- WHAT THE TASK ASKS -
Locate, in the data below, the line that contains "by 837 pixels." and the line that contains "col = g.mix(k * 0.98, col, c)"; reproduce exactly those two lines and every line between them, nothing more.
──────── DATASET ENTRIES ────────
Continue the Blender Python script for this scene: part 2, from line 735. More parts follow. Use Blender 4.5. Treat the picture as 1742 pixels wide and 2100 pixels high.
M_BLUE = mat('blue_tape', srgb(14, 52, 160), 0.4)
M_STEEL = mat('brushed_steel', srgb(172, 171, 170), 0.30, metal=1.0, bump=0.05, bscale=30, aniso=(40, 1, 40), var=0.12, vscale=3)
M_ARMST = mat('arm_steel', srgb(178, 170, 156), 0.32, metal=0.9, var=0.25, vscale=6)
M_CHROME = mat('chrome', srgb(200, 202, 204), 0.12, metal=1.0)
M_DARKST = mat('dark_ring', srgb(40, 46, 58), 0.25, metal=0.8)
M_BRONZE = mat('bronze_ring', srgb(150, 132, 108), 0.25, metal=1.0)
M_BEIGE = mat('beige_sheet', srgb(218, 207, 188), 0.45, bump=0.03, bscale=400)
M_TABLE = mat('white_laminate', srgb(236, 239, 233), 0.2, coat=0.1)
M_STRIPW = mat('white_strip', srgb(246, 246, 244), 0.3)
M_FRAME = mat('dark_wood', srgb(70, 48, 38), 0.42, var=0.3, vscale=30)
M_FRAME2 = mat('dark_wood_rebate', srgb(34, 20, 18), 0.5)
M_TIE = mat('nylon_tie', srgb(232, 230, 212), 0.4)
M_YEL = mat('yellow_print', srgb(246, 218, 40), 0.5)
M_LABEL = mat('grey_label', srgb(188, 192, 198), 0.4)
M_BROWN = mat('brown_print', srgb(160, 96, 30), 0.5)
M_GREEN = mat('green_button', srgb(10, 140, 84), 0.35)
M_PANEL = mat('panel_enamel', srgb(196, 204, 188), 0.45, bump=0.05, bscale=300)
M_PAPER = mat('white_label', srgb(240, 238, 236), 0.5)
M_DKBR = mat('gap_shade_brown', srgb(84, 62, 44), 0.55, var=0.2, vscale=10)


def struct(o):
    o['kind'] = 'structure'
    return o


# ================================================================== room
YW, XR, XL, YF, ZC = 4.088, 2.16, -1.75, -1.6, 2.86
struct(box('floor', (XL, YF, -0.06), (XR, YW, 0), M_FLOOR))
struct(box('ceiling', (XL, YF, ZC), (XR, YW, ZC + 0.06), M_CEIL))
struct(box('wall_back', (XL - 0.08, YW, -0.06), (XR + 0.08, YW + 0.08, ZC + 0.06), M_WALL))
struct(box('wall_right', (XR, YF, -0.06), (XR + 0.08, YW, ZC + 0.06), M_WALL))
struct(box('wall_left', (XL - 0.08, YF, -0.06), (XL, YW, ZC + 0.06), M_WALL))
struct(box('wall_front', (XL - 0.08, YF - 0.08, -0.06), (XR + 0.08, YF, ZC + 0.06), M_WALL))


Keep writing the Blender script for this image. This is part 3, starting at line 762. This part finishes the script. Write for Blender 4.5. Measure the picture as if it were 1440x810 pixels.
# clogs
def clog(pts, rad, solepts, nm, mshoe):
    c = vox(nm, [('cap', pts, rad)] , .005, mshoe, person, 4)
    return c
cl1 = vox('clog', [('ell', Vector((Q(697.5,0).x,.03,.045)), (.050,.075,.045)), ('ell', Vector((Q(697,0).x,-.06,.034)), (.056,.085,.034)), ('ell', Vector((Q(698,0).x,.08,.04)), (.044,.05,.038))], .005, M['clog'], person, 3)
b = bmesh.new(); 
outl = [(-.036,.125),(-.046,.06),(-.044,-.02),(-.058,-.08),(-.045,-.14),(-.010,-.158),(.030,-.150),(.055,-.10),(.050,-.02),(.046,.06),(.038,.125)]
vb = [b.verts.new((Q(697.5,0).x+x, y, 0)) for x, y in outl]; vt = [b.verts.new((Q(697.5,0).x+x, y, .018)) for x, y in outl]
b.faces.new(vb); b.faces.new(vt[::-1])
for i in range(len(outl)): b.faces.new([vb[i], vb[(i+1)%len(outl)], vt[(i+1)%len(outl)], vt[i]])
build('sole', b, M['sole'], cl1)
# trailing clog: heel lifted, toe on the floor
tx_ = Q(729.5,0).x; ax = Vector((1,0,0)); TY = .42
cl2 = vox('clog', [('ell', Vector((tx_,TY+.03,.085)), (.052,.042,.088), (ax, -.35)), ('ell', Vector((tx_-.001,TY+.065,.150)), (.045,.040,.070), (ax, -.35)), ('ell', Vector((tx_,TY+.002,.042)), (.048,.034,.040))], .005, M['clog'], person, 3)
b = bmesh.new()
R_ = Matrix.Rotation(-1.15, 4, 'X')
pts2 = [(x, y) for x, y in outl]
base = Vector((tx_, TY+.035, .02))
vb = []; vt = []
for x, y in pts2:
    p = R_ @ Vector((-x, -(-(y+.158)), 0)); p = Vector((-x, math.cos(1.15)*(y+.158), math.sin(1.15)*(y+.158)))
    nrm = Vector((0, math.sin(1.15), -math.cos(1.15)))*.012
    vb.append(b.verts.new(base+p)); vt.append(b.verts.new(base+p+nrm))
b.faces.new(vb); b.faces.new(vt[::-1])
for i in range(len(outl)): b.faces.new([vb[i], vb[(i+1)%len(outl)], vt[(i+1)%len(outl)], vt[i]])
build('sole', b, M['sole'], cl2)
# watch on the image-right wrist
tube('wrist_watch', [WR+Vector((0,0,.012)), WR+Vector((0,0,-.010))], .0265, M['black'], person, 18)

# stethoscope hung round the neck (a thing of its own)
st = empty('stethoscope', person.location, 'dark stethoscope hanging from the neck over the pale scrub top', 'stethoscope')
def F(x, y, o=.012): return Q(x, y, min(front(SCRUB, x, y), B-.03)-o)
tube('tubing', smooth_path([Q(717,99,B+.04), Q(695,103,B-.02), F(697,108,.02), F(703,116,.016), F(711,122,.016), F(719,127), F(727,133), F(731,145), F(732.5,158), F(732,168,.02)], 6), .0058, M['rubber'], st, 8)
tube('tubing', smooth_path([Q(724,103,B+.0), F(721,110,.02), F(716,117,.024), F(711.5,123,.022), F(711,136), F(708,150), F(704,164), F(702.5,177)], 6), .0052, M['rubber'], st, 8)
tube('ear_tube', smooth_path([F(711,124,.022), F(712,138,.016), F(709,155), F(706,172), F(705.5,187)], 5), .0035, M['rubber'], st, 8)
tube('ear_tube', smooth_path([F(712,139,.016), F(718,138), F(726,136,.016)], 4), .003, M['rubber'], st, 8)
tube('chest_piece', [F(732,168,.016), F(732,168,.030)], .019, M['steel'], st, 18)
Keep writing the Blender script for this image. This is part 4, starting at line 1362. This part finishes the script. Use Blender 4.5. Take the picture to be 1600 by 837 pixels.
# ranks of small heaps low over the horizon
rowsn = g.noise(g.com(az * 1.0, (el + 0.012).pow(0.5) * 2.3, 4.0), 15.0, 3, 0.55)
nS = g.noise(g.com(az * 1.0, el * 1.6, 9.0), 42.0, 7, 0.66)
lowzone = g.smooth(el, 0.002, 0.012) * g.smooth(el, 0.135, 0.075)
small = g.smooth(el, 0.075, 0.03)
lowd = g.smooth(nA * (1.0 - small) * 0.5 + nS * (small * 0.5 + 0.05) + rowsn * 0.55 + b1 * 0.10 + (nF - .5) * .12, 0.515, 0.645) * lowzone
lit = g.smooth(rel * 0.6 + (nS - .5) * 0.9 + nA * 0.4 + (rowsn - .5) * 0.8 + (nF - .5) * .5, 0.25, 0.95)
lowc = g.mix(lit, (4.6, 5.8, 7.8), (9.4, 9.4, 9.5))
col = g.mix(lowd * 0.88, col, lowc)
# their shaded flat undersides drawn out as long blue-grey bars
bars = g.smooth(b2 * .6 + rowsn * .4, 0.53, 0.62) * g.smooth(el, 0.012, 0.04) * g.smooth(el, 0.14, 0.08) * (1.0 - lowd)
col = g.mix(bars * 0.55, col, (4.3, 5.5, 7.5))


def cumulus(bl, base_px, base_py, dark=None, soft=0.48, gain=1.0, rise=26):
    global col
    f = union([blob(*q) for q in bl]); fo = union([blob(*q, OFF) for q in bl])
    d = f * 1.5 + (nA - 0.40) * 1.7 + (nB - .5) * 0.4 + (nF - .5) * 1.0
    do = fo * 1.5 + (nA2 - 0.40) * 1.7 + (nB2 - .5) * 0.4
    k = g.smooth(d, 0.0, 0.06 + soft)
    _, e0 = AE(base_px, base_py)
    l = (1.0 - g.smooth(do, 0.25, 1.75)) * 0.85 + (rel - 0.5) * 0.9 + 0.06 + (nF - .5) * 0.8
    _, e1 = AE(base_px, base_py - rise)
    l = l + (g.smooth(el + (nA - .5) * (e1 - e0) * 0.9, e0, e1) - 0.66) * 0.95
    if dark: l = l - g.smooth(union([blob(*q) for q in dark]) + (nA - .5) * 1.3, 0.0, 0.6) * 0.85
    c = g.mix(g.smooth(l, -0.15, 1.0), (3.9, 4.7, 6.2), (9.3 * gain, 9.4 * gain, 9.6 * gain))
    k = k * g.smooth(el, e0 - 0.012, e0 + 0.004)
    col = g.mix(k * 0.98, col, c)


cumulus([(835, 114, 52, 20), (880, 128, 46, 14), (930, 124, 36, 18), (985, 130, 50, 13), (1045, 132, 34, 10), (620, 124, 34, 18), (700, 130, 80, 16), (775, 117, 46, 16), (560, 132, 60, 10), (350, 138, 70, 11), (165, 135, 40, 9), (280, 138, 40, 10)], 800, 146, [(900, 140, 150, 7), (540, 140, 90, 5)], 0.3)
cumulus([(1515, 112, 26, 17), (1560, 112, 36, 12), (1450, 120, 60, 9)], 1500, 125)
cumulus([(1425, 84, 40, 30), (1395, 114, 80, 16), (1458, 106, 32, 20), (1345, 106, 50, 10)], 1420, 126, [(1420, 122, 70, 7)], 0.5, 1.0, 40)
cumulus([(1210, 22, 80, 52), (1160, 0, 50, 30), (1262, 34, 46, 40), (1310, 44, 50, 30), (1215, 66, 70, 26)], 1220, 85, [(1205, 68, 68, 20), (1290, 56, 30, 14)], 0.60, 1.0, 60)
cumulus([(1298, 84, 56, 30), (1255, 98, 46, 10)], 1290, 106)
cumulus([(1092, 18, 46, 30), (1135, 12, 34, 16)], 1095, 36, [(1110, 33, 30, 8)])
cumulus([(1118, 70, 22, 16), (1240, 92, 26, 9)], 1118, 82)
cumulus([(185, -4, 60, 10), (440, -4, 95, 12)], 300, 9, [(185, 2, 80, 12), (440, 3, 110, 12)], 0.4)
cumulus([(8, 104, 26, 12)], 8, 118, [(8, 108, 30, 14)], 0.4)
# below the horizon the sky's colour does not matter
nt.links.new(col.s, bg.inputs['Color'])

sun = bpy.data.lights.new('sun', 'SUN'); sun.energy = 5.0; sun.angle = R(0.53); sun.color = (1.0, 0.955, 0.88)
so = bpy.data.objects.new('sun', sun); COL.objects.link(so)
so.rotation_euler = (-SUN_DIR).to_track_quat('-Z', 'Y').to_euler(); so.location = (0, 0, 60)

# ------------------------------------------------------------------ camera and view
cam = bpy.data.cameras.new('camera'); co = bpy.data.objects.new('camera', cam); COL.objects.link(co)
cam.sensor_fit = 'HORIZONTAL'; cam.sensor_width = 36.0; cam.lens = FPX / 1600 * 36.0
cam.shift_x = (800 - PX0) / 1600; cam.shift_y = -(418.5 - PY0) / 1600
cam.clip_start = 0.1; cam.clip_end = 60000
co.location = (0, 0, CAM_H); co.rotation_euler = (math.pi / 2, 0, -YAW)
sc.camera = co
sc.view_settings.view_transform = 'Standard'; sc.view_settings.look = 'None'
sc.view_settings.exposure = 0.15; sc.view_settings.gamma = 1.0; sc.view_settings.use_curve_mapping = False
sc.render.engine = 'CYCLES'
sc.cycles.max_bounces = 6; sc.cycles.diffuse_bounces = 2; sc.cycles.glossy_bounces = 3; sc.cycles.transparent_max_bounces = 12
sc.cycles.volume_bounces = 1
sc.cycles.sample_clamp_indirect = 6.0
────────
- FULL RESPONSE -
Keep writing the Blender script for this image. This is part 4, starting at line 1362. This part finishes the script. Use Blender 4.5. Take the picture to be 1600 by 837 pixels.
# ranks of small heaps low over the horizon
rowsn = g.noise(g.com(az * 1.0, (el + 0.012).pow(0.5) * 2.3, 4.0), 15.0, 3, 0.55)
nS = g.noise(g.com(az * 1.0, el * 1.6, 9.0), 42.0, 7, 0.66)
lowzone = g.smooth(el, 0.002, 0.012) * g.smooth(el, 0.135, 0.075)
small = g.smooth(el, 0.075, 0.03)
lowd = g.smooth(nA * (1.0 - small) * 0.5 + nS * (small * 0.5 + 0.05) + rowsn * 0.55 + b1 * 0.10 + (nF - .5) * .12, 0.515, 0.645) * lowzone
lit = g.smooth(rel * 0.6 + (nS - .5) * 0.9 + nA * 0.4 + (rowsn - .5) * 0.8 + (nF - .5) * .5, 0.25, 0.95)
lowc = g.mix(lit, (4.6, 5.8, 7.8), (9.4, 9.4, 9.5))
col = g.mix(lowd * 0.88, col, lowc)
# their shaded flat undersides drawn out as long blue-grey bars
bars = g.smooth(b2 * .6 + rowsn * .4, 0.53, 0.62) * g.smooth(el, 0.012, 0.04) * g.smooth(el, 0.14, 0.08) * (1.0 - lowd)
col = g.mix(bars * 0.55, col, (4.3, 5.5, 7.5))


def cumulus(bl, base_px, base_py, dark=None, soft=0.48, gain=1.0, rise=26):
    global col
    f = union([blob(*q) for q in bl]); fo = union([blob(*q, OFF) for q in bl])
    d = f * 1.5 + (nA - 0.40) * 1.7 + (nB - .5) * 0.4 + (nF - .5) * 1.0
    do = fo * 1.5 + (nA2 - 0.40) * 1.7 + (nB2 - .5) * 0.4
    k = g.smooth(d, 0.0, 0.06 + soft)
    _, e0 = AE(base_px, base_py)
    l = (1.0 - g.smooth(do, 0.25, 1.75)) * 0.85 + (rel - 0.5) * 0.9 + 0.06 + (nF - .5) * 0.8
    _, e1 = AE(base_px, base_py - rise)
    l = l + (g.smooth(el + (nA - .5) * (e1 - e0) * 0.9, e0, e1) - 0.66) * 0.95
    if dark: l = l - g.smooth(union([blob(*q) for q in dark]) + (nA - .5) * 1.3, 0.0, 0.6) * 0.85
    c = g.mix(g.smooth(l, -0.15, 1.0), (3.9, 4.7, 6.2), (9.3 * gain, 9.4 * gain, 9.6 * gain))
    k = k * g.smooth(el, e0 - 0.012, e0 + 0.004)
    col = g.mix(k * 0.98, col, c)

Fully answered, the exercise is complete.